> [AIM OF THE TASK]:
Write out again, unaltered, the lines from the start through the line containing "MB().box((sx(u) - .04, Y0 - .918, -.04), (sx(u)".

> [DATA PROVIDED]:
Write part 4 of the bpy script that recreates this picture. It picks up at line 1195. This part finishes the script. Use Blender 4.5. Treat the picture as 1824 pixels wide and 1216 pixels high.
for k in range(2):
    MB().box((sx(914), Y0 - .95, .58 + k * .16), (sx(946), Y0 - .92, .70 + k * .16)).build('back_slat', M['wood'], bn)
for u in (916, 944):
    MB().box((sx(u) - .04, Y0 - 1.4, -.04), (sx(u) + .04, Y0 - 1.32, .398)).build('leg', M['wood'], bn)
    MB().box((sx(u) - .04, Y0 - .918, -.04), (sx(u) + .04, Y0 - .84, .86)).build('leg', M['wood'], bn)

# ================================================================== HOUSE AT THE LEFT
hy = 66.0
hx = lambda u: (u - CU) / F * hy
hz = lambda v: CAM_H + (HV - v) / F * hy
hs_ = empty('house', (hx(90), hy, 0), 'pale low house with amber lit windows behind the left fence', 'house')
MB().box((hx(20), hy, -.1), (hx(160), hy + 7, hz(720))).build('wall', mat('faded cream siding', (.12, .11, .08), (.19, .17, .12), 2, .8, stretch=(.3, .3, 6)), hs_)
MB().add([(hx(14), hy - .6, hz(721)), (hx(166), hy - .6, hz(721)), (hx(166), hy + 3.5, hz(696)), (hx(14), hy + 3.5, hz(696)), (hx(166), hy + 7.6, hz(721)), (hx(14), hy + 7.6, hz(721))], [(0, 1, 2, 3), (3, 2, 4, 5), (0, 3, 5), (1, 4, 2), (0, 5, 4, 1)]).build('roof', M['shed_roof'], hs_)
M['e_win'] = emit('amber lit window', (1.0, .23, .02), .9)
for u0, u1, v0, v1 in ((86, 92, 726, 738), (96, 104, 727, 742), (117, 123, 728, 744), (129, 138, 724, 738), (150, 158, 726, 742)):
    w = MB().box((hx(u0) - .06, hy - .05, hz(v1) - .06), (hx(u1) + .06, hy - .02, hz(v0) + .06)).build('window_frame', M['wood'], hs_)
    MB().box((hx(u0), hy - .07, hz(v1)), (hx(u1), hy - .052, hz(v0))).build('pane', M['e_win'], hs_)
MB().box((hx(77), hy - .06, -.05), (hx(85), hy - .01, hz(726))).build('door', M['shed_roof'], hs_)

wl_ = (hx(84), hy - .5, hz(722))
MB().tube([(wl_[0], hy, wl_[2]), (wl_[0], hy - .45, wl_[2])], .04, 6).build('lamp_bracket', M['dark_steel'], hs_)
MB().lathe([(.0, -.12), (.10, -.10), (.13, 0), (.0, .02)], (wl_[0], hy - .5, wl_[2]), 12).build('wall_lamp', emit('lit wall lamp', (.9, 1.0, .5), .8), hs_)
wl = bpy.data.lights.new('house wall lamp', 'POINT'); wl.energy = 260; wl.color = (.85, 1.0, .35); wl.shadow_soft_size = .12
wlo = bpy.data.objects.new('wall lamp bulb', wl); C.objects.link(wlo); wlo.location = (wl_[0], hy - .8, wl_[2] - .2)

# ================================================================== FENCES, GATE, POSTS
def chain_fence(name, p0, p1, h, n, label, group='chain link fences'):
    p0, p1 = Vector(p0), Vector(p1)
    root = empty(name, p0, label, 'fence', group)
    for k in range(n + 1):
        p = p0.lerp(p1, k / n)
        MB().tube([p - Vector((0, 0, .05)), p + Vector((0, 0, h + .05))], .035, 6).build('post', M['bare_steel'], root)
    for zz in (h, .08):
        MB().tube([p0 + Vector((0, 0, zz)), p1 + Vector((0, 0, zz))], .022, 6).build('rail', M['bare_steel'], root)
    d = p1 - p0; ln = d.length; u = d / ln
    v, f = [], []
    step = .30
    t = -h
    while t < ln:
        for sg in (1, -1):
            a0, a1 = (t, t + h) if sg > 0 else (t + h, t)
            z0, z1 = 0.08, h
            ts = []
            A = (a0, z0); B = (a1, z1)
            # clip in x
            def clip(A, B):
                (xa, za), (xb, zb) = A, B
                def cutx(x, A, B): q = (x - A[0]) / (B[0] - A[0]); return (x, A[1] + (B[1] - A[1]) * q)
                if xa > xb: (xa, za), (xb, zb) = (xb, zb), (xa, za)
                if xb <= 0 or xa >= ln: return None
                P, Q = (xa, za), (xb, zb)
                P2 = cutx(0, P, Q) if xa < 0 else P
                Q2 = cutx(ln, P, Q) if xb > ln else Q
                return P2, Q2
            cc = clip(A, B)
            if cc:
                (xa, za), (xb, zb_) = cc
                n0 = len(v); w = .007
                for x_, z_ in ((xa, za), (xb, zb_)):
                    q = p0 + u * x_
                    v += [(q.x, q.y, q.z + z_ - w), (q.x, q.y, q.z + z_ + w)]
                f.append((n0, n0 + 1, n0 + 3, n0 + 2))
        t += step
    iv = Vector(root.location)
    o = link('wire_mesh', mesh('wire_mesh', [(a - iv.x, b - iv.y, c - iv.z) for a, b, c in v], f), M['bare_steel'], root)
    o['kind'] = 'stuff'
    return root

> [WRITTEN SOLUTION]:
Write part 4 of the bpy script that recreates this picture. It picks up at line 1195. This part finishes the script. Use Blender 4.5. Treat the picture as 1824 pixels wide and 1216 pixels high.
for k in range(2):
    MB().box((sx(914), Y0 - .95, .58 + k * .16), (sx(946), Y0 - .92, .70 + k * .16)).build('back_slat', M['wood'], bn)
for u in (916, 944):
    MB().box((sx(u) - .04, Y0 - 1.4, -.04), (sx(u) + .04, Y0 - 1.32, .398)).build('leg', M['wood'], bn)
    MB().box((sx(u) - .04, Y0 - .918, -.04), (sx(u) + .04, Y0 - .84, .86)).build('leg', M['wood'], bn)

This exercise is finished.